Possiamo quindi affermare con certezza che il papiro 7Q5 contiene il testo di Marco lo stesso testo che ritroviamo intatto nei grandi codici del IV secolo e che qui abbiamo messo in evidenza nel Codice Vaticano.
Ciò dimostra che la trasmissione del testo dei Vangeli si è mantenuta inalterata dai manoscritti del I secolo ai grandi codici del IV secolo e, da questi, fino ai nostri giorni.
Alla fine di questo nostro lavoro non ci resta che il dovere di precisare il meglio possibile l'anno nel quale fu scritto il papiro 7Q5.
In base ai dati storici esso è certamente anteriore agli anni 66-68 dopo Cristo, anni nei quali - come sappiamo - fu nascosto nella grotta 7 di Qumran.
Ma in base ai dati paleografici, ossia in base al tipo di scrittura, esso risulta ancora più antico: infatti i paleografi Schubart e Roberts hanno datato il 7Q5 attorno agli anni 50; e questo ancor prima che O'Callaghan lo identificasse con Marco 6,52-53.
Se poi, seguendo gli studi di Padre Carmignac, riflettiamo che il 7Q5 non è l'originale scritto in ebraico da Marco a Roma, ma una copia della sua traduzione greca giunta più tardi a Qumran, si deve concludere con lui che l'originale di Marco è ancora più antico e fu scritto assai prima dell'anno 50, forse tra il 42 e il 45, ossia a soli 10-15 anni dalla morte di Gesù, quando vivevano ancora i testimoni oculari dei fatti (Op.cit.pag.104).

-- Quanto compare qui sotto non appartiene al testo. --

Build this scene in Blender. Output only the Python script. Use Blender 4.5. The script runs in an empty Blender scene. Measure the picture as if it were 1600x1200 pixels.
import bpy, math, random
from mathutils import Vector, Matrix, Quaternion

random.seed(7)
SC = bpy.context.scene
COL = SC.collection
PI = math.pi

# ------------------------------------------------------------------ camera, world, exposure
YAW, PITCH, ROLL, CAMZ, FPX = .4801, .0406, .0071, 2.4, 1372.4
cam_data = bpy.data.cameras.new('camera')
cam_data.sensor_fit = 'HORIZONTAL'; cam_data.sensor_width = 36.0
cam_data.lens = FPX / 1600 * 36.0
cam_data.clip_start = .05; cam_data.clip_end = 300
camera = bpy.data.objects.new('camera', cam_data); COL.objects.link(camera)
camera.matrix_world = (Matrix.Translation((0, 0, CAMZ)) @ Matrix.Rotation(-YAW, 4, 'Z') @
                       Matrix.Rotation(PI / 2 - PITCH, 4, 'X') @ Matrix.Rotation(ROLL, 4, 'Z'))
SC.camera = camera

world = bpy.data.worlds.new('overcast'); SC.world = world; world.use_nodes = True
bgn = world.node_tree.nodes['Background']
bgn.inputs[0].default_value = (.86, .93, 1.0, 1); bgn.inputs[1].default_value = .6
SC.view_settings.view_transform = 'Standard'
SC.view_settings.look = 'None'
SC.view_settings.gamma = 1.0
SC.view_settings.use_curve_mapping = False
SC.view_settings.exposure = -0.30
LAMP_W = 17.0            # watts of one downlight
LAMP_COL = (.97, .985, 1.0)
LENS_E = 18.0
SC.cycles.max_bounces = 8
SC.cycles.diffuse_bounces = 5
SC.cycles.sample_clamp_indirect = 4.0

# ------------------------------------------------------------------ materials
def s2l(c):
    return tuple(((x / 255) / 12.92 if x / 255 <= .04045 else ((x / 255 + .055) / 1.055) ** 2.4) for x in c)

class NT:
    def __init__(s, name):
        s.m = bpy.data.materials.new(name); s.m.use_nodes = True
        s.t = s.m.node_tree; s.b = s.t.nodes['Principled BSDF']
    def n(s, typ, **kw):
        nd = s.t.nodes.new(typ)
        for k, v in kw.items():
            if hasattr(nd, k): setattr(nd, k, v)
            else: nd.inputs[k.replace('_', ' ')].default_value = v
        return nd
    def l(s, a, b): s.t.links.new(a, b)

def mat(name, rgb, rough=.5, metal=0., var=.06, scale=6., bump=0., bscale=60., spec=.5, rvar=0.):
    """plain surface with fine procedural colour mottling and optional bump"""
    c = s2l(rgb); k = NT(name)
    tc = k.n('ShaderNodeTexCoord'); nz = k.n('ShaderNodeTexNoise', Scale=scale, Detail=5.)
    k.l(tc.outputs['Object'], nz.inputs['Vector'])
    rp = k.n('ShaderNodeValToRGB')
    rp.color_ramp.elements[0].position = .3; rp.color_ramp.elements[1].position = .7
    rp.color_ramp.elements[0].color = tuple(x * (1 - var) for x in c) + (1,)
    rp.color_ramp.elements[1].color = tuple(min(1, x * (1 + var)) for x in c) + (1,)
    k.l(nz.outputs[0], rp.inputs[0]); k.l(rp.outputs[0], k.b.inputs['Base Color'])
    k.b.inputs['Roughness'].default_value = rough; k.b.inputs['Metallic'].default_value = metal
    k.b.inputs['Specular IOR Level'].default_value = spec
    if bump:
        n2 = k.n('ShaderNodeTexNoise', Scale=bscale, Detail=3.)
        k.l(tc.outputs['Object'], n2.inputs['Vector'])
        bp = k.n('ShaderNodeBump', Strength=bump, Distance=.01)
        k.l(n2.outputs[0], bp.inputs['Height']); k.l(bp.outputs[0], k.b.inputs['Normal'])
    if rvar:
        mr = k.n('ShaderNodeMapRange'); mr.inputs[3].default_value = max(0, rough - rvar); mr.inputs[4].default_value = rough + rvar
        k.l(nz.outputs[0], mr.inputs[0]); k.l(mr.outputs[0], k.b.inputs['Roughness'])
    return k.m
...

Notiamo infine che la vicinanza dei manoscritti dei Vangeli ai fatti che narrano è, si può dire, un caso unico nella storia della trasmissione dei testi antichi. Se si pensa che eventi storici dei quali nessuno dubita, come le campagne di Giulio Cesare in Gallia da lui descritte nel De bello gallico, sono testimoniate da pochissimi manoscritti che distano 8 secoli dall'originale; e che le opere dei grandi poeti greci come Omero, Eschilo, Euripide e Sofocle e di grandi filosofi come Platone e Aristotile sono giunte a noi su copie scritte 1200-13oo anni dopo che fu scritto l'originale, allora dobbiamo convenire che i Vangeli sono, sotto l'aspetto delle fonti, i testi più sicuri che si conoscano.